YOUR INSTRUCTIONS:
Can you write out all the lines word for word, with no pictures?

** BEGIN INFORMATION SUPPLIED **

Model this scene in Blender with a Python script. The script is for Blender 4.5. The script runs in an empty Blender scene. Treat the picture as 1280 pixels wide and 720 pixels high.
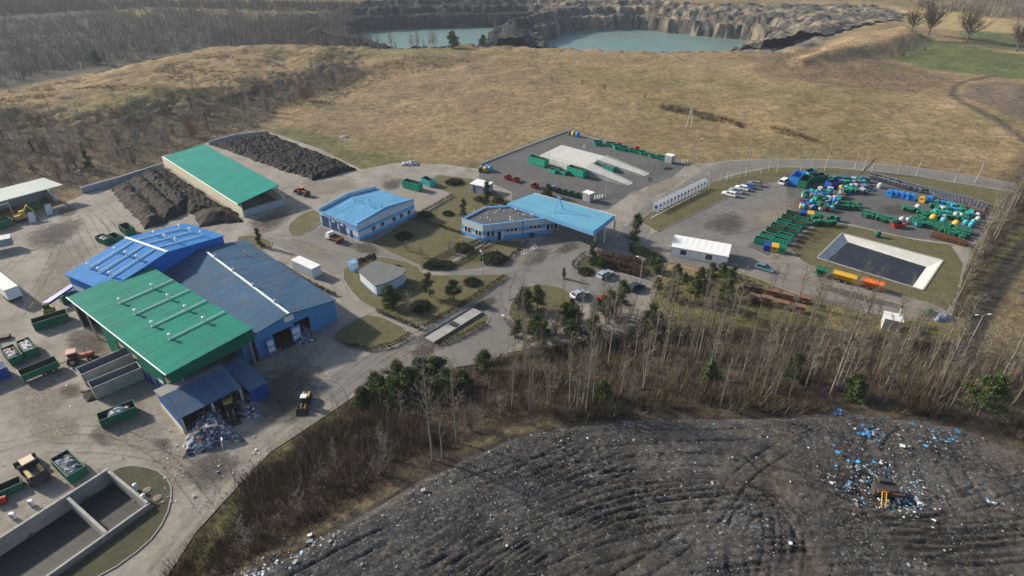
import bpy, math, random
import numpy as np
from mathutils import Vector
random.seed(7); rng = np.random.default_rng(7)
PI = math.pi
scene = bpy.context.scene
C = scene.collection
# ---------------------------------------------------------------- camera model
FPX, PITCH, CAMH = 740.0, math.radians(31.5), 70.0
def G(px, py, z=0.0):
    """ground point seen at photo pixel (1280x720) on the level z"""
    x = (px-640)/FPX; y = (360-py)/FPX
    d = (x, math.cos(PITCH)+y*math.sin(PITCH), -math.sin(PITCH)+y*math.cos(PITCH))
    t = (z-CAMH)/d[2]
    return Vector((d[0]*t, d[1]*t, z))
def GP(pts, z=0.0): return [G(a, b, z) for a, b in pts]
def unpix(w):
    dz = w.z-CAMH; f = w.y*math.cos(PITCH)-dz*math.sin(PITCH); u = w.y*math.sin(PITCH)+dz*math.cos(PITCH); return (640+FPX*w.x/f, 360-FPX*u/f)
def ang(a, b): return math.atan2(b.y-a.y, b.x-a.x)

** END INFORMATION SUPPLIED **

REPLY TO THE TASK:
Model this scene in Blender with a Python script. The script is for Blender 4.5. The script runs in an empty Blender scene. Treat the picture as 1280 pixels wide and 720 pixels high.
import bpy, math, random
import numpy as np
from mathutils import Vector
random.seed(7); rng = np.random.default_rng(7)
PI = math.pi
scene = bpy.context.scene
C = scene.collection
# ---------------------------------------------------------------- camera model
FPX, PITCH, CAMH = 740.0, math.radians(31.5), 70.0
def G(px, py, z=0.0):
    """ground point seen at photo pixel (1280x720) on the level z"""
    x = (px-640)/FPX; y = (360-py)/FPX
    d = (x, math.cos(PITCH)+y*math.sin(PITCH), -math.sin(PITCH)+y*math.cos(PITCH))
    t = (z-CAMH)/d[2]
    return Vector((d[0]*t, d[1]*t, z))
def GP(pts, z=0.0): return [G(a, b, z) for a, b in pts]
def unpix(w):
    dz = w.z-CAMH; f = w.y*math.cos(PITCH)-dz*math.sin(PITCH); u = w.y*math.sin(PITCH)+dz*math.cos(PITCH); return (640+FPX*w.x/f, 360-FPX*u/f)
def ang(a, b): return math.atan2(b.y-a.y, b.x-a.x)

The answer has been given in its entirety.